Bunnell oversaw the exhibition of work by the photographer Harry Callahan for the U.S. Pavilion at the 38th Venice Biennale in 1978. He was a Guggenheim Foundation Fellow in 1979 and was an Honorary Fellow of the Royal Photographic Society.

In 1989, Bunnell curated “Minor White: The Eye That Shapes,” which interpreted White’s photographic achievements in relation to past photographers such as Alfred Stieglitz, Ansel Adams and Paul Strand. The exhibit traveled to six other venues, including New York’s Museum of Modern Art, the San Francisco Museum of Modern Art and the Museum of Fine Arts, Boston. 

Bunnell was instrumental in securing the archives of both Minor White and Clarence H. White for the Princeton University Art Museum, making it a vital center for research in twentieth-century photography. Princeton’s Minor White Project fosters research into the publication of the artist’s work, legacy and influence, in part through a program of annual grants to scholars.

“Peter Bunnell was a lifelong defender of photography as an art form,” said Anne McCauley, the David H. McAlpin Professor of the History of Photography and Modern Art. “A consummate fundraiser who had a plan when he was hired at Princeton to set up a center for the collection, study, and teaching of the medium, Peter made it all happen. He valued creative expression in all its guises and passed on his enthusiasm to his friends and students.” 

Through Bunnell’s leadership, the Princeton University Art Museum today holds one of North America’s most important repositories of historical photographs, including modern Japanese photography in which Bunnell was a pioneering curator and collector.
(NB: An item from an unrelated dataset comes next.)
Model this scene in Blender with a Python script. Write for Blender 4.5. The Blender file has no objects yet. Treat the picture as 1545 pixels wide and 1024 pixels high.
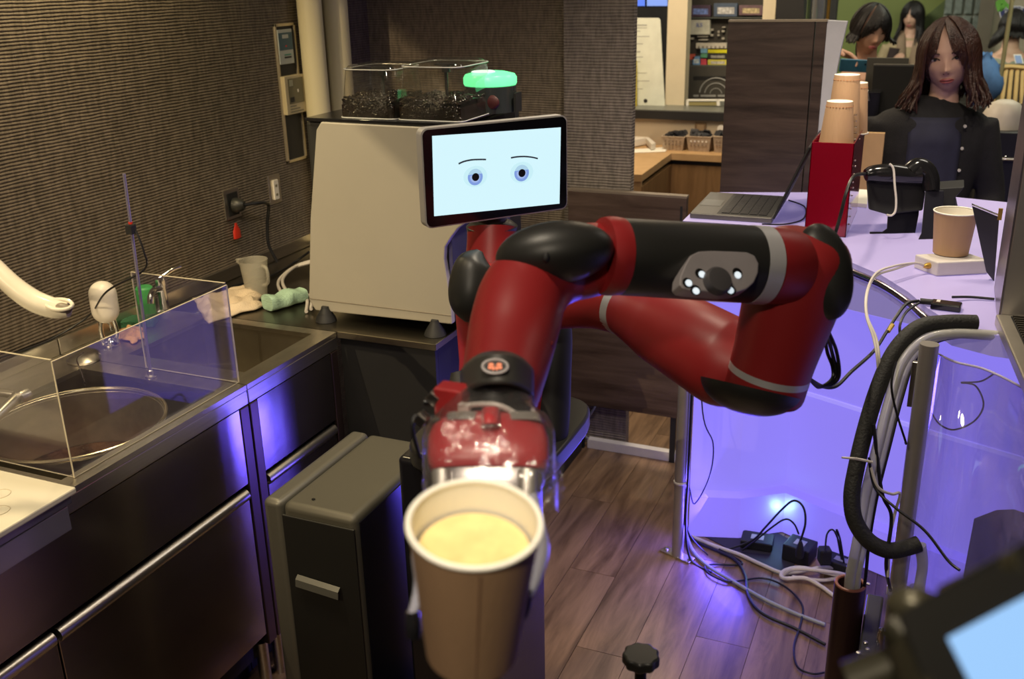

Through the generosity of several former students, the Museum’s curatorship of photography was named in Bunnell’s honor in 2011.

Among the many volumes that Bunnell wrote and edited over the course of his long career are “Minor White: The Eye That Shapes,” which won the George Wittenborn Memorial Book Award of the Art Libraries Society of North America; “A Photographic Vision: Pictorial Photography, 1889–1923”; “Edward Weston on Photography”; “Aperture Magazine Anthology: The Minor White Years, 1952–1976”; and “Photography at Princeton,” which was published on the 25th anniversary of the establishment of the Museum’s photography collection. 

“Long into retirement, Bunnell happily remained an invaluable source for researchers in the history of photography who called upon his recollections of firsthand encounters with twentieth-century photographers, recollections aided by file cabinets filled with decades of carefully taken notes, newspaper clippings, and other seldom-saved ephemera — an invaluable resource that will become available to future scholars at Princeton’s Art Museum and Firestone Library,” said Daniel.

A celebration of Bunnell’s life and career will be held at a later date.